I was sitting in the library when you sent me a message. I was sitting reading a book to deal with the fallout, not a self-help book, but maybe something about how to be a self, as I seemed to have in some ways forgotten. It was six months later than the last time you’d been in touch. Which hardly mattered. Your words, which sounded not like a letter but like speech, hit me all at once. I mean they had a physical effect, like touch.

I don’t remember what you said, but I still remember how it felt.

I had married in the almost pre-internet age. After I left, I was plunged into digital all at once, no idea what disembodied words could do. It was intoxicating. And, when words turned, so quickly and without explanation, from hot to cold, I was not prepared for the shock. Of course there’d been letters before, and they had the same effect, but letters can only go so far. They are slower, take time to travel across the ground by mail. Did the weight of the ink on paper make their content more weighty?

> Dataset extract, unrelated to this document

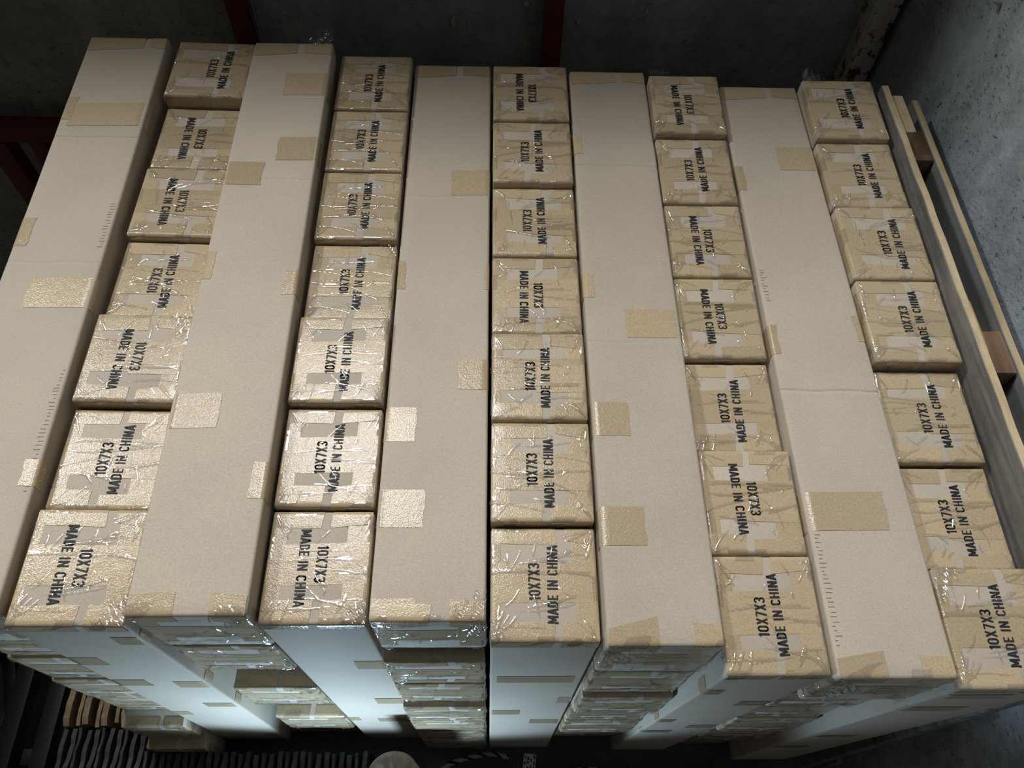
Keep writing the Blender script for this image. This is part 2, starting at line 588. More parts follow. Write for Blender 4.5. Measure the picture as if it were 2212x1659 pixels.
def film_mesh(seed, dense=False):
    """clear wrap over the carton end: a hem over the edges plus raised wrinkles and corner puckers"""
    rnd = np.random.RandomState(seed)
    ext = 0.024 if dense else 0.030
    hu, hv = W / 2 + ext, D / 2 + ext
    n = 150
    us = np.linspace(-hu, hu, n)
    vs = np.linspace(-hv, hv, n)
    U, V = np.meshgrid(us, vs)
    Hh = np.zeros_like(U)

    def ridge(x0, y0, ang, length, width, h, curve):
        dx, dy = U - x0, V - y0
        a = dx * math.cos(ang) + dy * math.sin(ang)
        b = -dx * math.sin(ang) + dy * math.cos(ang) + curve * (a / length) ** 2 * length
        t = np.clip(1 - (a / (length / 2)) ** 2, 0, 1)
        return h * t * np.exp(-(b / width) ** 2)
    for k in range(16 if dense else 11):     # cross-wise pulls, mostly along u
        Hh += ridge(rnd.uniform(-.08, .08), rnd.uniform(-.085, .085) if dense else rnd.normal(0, .035), rnd.normal(0, .16), rnd.uniform(.04, .16),
                    rnd.uniform(.0014, .0028), rnd.uniform(.0008, .0024), rnd.uniform(-.3, .3))
    for k in range(13):                       # short random nicks
        Hh += ridge(rnd.uniform(-.08, .08), rnd.uniform(-.08, .08), rnd.uniform(.5, PI - .5), rnd.uniform(.014, .05),
                    rnd.uniform(.0014, .0025), rnd.uniform(.001, .002), rnd.uniform(-.5, .5))
    for sx in (-1, 1):                        # fans from the corners
        for sy in (-1, 1):
            for k in range(rnd.randint(2, 6)):
                ang = math.atan2(-sy, -sx) + rnd.normal(0, .42)
                ln = rnd.uniform(.02, .06)
                cx, cy = sx * (W / 2 - .004), sy * (D / 2 - .004)
                Hh += ridge(cx + math.cos(ang) * ln / 2, cy + math.sin(ang) * ln / 2, ang, ln,
                            rnd.uniform(.0013, .0026), rnd.uniform(.001, .0028), rnd.uniform(-.3, .3))
    # hem: low crinkle along the edges and down the sides
    eu, ev = np.abs(U) - (W / 2 - .008), np.abs(V) - (D / 2 - .008)
    edge = np.maximum(eu, ev)
    fx = rnd.uniform(0, 9, 4)
    cr = (np.sin(U * 310 + fx[0] + 3 * np.sin(V * 70)) + np.sin(V * 290 + fx[1] + 3 * np.sin(U * 60)) + np.sin((U + V) * 480 + fx[2])) / 3
    Hem = np.clip(edge / .01, 0, 1) * (.0003 + .0004 * cr)
    H2 = Hh + np.clip(Hem, 0.0, 1)
    jag_u = ext * (.60 + .35 * np.sin(V * 41 + fx[3]) * np.sin(V * 13 + fx[0]))
    jag_v = ext * (.60 + .35 * np.sin(U * 37 + fx[1]) * np.sin(U * 17 + fx[2]))
    hem_on = np.sin(U * 47 + fx[2]) * np.sin(V * 53 + fx[3]) + .6 * np.sin((U - V) * 83 + fx[0]) > .35
    keep = ((Hh > .00022) | ((edge > -.002) & hem_on))
    keep &= (np.abs(U) - W / 2 < jag_u) & (np.abs(V) - D / 2 < jag_v)
    keep &= ~((np.abs(U) > W / 2 + .010) & (np.abs(V) > D / 2 + .010))
    verts = []
    for j in range(n):
        for i in range(n):
            verts.append(surf(us[i], vs[j], .0012 + float(H2[j, i])))
    faces = []
    for j in range(n - 1):
        for i in range(n - 1):
            if keep[j, i] and keep[j + 1, i + 1]:
                k = j * n + i
                faces.append((k, k + 1, k + n + 1, k + n))
    used = sorted({i for f in faces for i in f})
    mp = {a: b for b, a in enumerate(used)}
    return mesh('film_wrap', [verts[i] for i in used], [tuple(mp[i] for i in f) for f in faces], M['film'], True)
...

I can imagine sending a letter now. I send them out of duty and they are short—Christmas cards to relatives, applications, bills government forms—but I write online every day: to close friends, to old friends, to people I’ve just met. And there's always been someone else, for the last half-decade, always someone I'm texting, whatever’s happening—in the library, in the beach, at the airport—often not the same someone, but always someone somewhere else, and the words, the action of writing, of reading the words we exchange, has a special quality that breaks into whatever I’m doing, dislocating the moment. And some of the someones have been serious and some of them just for fun, and others broke my heart, but I was always devoted to each of them through words. Maybe I'm talking to someone now.

Nowadays I hardly experience anything by myself. Do you? I don’t think there’s anything I can do about this. I could abandon the virtual but I don’t want to—it’s brought me so much. So I’ll have to make the best of it (and it can be good). We’re all writers now: people with jobs that meant they’d never put pen to paper twenty years ago invent themselves as written characters, on Facebook, Twitter, Tinder… It is likely I am a writer of stories because of this. There doesn’t seem to be any way to deal with these online words except by using more words.

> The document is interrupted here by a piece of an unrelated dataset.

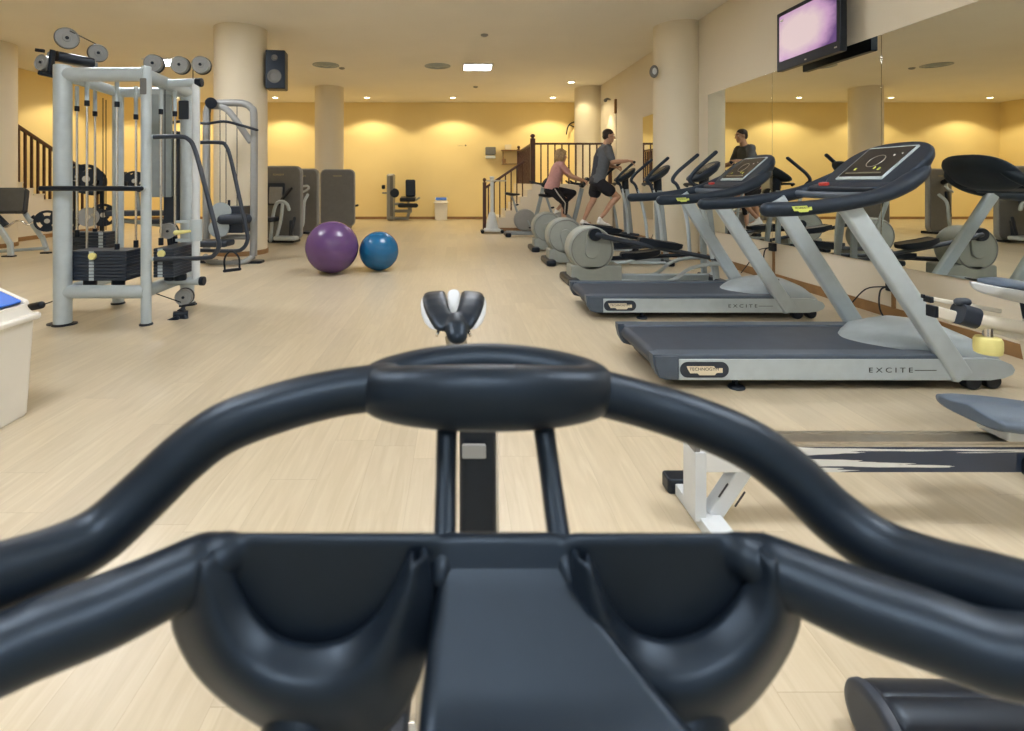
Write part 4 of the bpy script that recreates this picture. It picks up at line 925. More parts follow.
# speakers
sp = thing('loudspeaker', 'black loudspeaker hung high beside the thick left pillar', 'loudspeaker', (-3.2, 9.15, 3.0))
B().slab(AX((-3.16, 9.12, 3.20), (1, .12, 0), (0, 0, 1)), .33, .67, .26, r=.02, e=.012).build('cabinet', M_BLKPL, sp, world=True)
for z, r in ((3.08, .12), (3.40, .055)):
    M = AX((-3.155, 8.983, z), (1, .12, 0), (0, 0, 1)); B().lathe([(r, -.004), (r * .95, .008), (r * .8, .006), (r * .35, -.012), (.002, -.004)], M, 28).build('cone', M_TAUPE, sp, world=True)
B().bar((-3.365, 9.15, 3.3), (-3.30, 9.13, 3.3), .05, .05).build('bracket', M_BLKPL, sp, world=True)
wl = thing('wall_speaker', 'small round grey speaker on the edge of the right pillar', 'wall speaker', P(654, 71.5, 8.75))
Mw = AX(P(654, 71.5, 8.72), (1, 0, 0), (0, 0, 1))
B().lathe([(.002, -.10), (.05, -.10), (.075, -.04), (.085, .0), (.08, .02), (.065, .028)], Mw @ Matrix.Diagonal((.85, 1.3, 1, 1)), 24).build('housing', M_TAUPE, wl, world=True)
B().lathe([(.066, .018), (.04, .03), (.002, .034)], Mw @ Matrix.Diagonal((.85, 1.3, 1, 1)), 24).build('grille', M_WHITE, wl, world=True)
# ------------------------------------------------------------------ far wall bits
tw = thing('towel_dispenser', 'grey and white paper towel dispenser on the far wall left of the landing', 'dispenser', P(490.5, 152, YF))
q = P(497, 152, YF - .10)
B().slab(AX(P(490.5, 151, YF - .10), (1, 0, 0), (0, 0, 1)), .34, .26, .2, r=.03, e=.02).build('cover', M_TAUPE, tw, world=True)
B().slab(AX(P(490.5, 157.2, YF - .105), (1, 0, 0), (0, 0, 1)), .33, .10, .21, r=.03, e=.02).build('tray', M_WHITE, tw, world=True)
shf = thing('wall_shelf', 'two-tier brown wall shelf on the far wall beside the landing', 'shelf', P(512, 157, YF))
a = P(511, 150.5, YF - .14); B().box(a, (.64, .26, .03)).build('board', M_SKIRT, shf, world=True)
a = P(511, 164, YF - .10); B().box(a, (.62, .18, .03)).build('board', M_SKIRT, shf, world=True)
for px in (503, 519):
    a, c = P(px, 151.3, YF - .05), P(px, 163.5, YF - .05); B().bar(a, c, .03, .06).bar(P(px, 152, YF - .24), P(px + .5, 160, YF - .03), .02, .02).build('bracket', M_SKIRT, shf, world=True)
bx = B().slab(AX(P(508, 147.2, YF - .13), (1, 0, 0), (0, 0, 1)), .20, .17, .16, r=.01, e=.006).build('carton', M_BADGE, loc=P(508, 150, YF - .13)); tag(bx, 'small cream box on the upper wall shelf by the landing', 'box')
bx = B().slab(AX(P(504, 161, YF - .10), (1, 0, 0), (0, 0, 1)), .12, .13, .12, r=.01, e=.006).build('carton', M_SKIRT, loc=P(504, 163.5, YF - .10)); tag(bx, 'small brown box on the lower wall shelf by the landing', 'box')
sg = thing('exit_arrow_sign', 'tiny lettering with a dark arrow on the yellow far wall', 'sign', P(462, 145.5, YF))
B().slab(AX(P(462, 145.5, YF - .006), (1, 0, 0), (0, 0, 1)), .36, .12, .006, r=.01).build('plate', M_YELLOW, sg, world=True)
lettering('Salida', .085, M_INKY, sg, AX(P(460.5, 145.5, YF - .0105), (1, 0, 0), (0, 0, 1)).copy(), .21)
for o in sg.children:
    if o.name.startswith('lettering'): o.location = -sg.location
B().prism([(-.03, -.036), (.035, 0), (-.03, .036)], AX(P(465.8, 145.4, YF - .0105), (1, 0, 0), (0, 0, 1)), .003).build('arrow', M_INK, sg, world=True)
wb = thing('wall_lamp_arm', 'small curved black arm on the far wall left of the column over the landing', 'wall bracket', P(570, 128, YF))
B().tube([P(566.5, 134, YF - .12), P(567.5, 128, YF - .16), P(570, 124, YF - .14), P(574, 122, YF - .02)], .022, seg=10, smooth=5, rnd=True).tube([P(570, 125, YF - .13), P(574, 127, YF - .05)], .018, rnd=True).build('arm', M_BLKPL, wb, world=True)
cn = thing('wall_conduit', 'thin dark conduit with a small box, high on the right wall behind the man', 'conduit', (XR, 13.05, 2.2))
B().box((XR - .008, 13.05, 2.2), (.016, .02, 2.0)).build('pipe', M_CREAM, cn, world=True)
B().slab(AX((XR - .025, 13.05, 3.15), (0, 1, 0), (0, 0, 1)), .09, .36, .05, r=.015, e=.008).build('box', M_SKIRT, cn, world=True)
dl = thing('wall_spotlight', 'small wall spotlight washing the right wall above the landing', 'spotlight', (XR - .12, 13.55, 3.42))
B().tube([(XR - .005, 13.55, 3.40), (XR - .08, 13.55, 3.42), (XR - .13, 13.55, 3.38)], [.02, .03, .05], seg=14, rnd=True).build('housing', M_TAUPE, dl, world=True)
l = bpy.data.lights.new('spotlight_beam', 'SPOT'); l.energy = 50; l.color = (1.0, .82, .48); l.spot_size = math.radians(95); l.spot_blend = .5; l.shadow_soft_size = .05
o = bpy.data.objects.new('spotlight_beam', l); C.objects.link(o); o.parent = dl; o.location = (-.10, 0, -.10); o.rotation_euler = (0, math.radians(12), 0)
# power boxes on the right wall
def socket(y, z, label, down):
    t = thing('wall_socket', label, 'socket', (XR, y, z))
    B().slab(AX((XR - .025, y, z), (0, 1, 0), (0, 0, 1)), .10, .10, .05, r=.01, e=.006).build('cover', M_BLKPL, t, world=True)
    B().box((XR - .012, y, (z + .1) / 2 - .02), (.022, .03, z - .12), e=.003).build('conduit', M_SKIRT, t, world=True)
    B().tube([(XR - .05, y, z), (XR - .10, y + .04, z - .05), (XR - .12, y + .02, z - .22), (XR - .06, y - .02, z - .36)], .007, seg=8, smooth=5).build('lead', M_BLKPL, t, world=True)
    B().tube([(XR - .05, y + .03, z - .01), (XR - .07, y + .25, z - .08), (XR - .10, y + .42, z - .28), (XR - .12, y + .55, z - .42)], .006, seg=8, smooth=5).build('cable', M_BLKPL, t, world=True)
socket(6.55, .43, 'black wall socket with hanging leads, below the mirror near the treadmills', 1)
socket(10.0, .42, 'black wall socket with a thin lead, low on the right wall behind the trainers', 1)
socket(4.75, .30, 'black wall socket low behind the nearest treadmill', 1)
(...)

There are stories you tell yourself that get you into these situations. There are stories you tell yourself to get out of them. Words can be patched with words, redeemed by words, edged out by other words. Sitting there in the library, it was a great pleasure to be changed by words, his words, which were words anyone could use, that had been used by people who’ve written to me before, and have been used by others since, but each in their own particular way—and, yes, even the hurtful ones had novelty! But there was a time I had to stop using words, and the words I had to stop using were not the words of the message-writer but my own. I had to stop using words to tell myself a story about someone who's no longer there, first one version and then another, looking into the sentences—picking up words, wringing them out, holding them up to the light, for words that might stick to some sort of offline reality. Because words can only go so far.

(Of course I’m using words all the time to tell you this.)

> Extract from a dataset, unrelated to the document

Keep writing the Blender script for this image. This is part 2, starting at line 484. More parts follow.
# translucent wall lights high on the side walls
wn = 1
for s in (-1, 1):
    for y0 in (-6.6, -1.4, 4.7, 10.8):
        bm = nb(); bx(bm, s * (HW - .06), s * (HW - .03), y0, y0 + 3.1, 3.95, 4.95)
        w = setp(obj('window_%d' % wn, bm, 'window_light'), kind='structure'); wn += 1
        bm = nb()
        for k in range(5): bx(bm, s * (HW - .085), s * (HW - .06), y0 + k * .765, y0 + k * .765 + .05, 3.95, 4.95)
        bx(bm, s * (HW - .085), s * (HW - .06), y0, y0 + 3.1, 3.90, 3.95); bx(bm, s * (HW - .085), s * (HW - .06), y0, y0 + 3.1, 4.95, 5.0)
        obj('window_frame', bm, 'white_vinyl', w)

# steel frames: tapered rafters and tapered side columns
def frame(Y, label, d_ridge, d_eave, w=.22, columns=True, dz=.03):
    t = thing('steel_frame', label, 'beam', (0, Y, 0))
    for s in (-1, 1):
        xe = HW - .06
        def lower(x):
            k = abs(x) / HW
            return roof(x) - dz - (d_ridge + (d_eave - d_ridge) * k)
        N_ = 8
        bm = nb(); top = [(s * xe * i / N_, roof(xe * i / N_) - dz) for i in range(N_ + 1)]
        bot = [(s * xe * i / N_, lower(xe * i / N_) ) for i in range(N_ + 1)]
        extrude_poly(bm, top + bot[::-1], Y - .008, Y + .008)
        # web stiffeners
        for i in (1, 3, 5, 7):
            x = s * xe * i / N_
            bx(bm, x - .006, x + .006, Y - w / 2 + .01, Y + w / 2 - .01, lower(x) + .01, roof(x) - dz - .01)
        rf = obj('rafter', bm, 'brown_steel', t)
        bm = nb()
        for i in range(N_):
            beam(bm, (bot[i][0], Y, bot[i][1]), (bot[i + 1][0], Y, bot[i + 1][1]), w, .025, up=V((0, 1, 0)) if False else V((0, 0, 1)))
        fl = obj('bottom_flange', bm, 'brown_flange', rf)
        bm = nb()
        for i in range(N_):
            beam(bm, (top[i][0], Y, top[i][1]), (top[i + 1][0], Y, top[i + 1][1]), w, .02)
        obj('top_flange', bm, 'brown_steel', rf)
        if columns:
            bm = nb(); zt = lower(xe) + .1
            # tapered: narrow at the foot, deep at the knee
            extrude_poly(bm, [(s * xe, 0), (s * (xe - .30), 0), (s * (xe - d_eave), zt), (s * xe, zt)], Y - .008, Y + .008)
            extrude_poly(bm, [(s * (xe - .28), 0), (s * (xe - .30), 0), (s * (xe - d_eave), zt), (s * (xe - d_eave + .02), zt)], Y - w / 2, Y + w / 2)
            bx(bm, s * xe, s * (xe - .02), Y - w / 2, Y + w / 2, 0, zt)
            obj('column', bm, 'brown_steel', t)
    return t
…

It is now some time after that time I was sitting in the library, refusing to answer the intoxicating message I’d been sent because I knew the words would lead to nothing more that more the same, more words, nothing else. And I’ve not stopped doing this sort of thing: now online conversation adds another dimension. But, crucially, it’s not the only dimension: there have to be bodies in the mix too. And hearts and minds—whatever they are—too.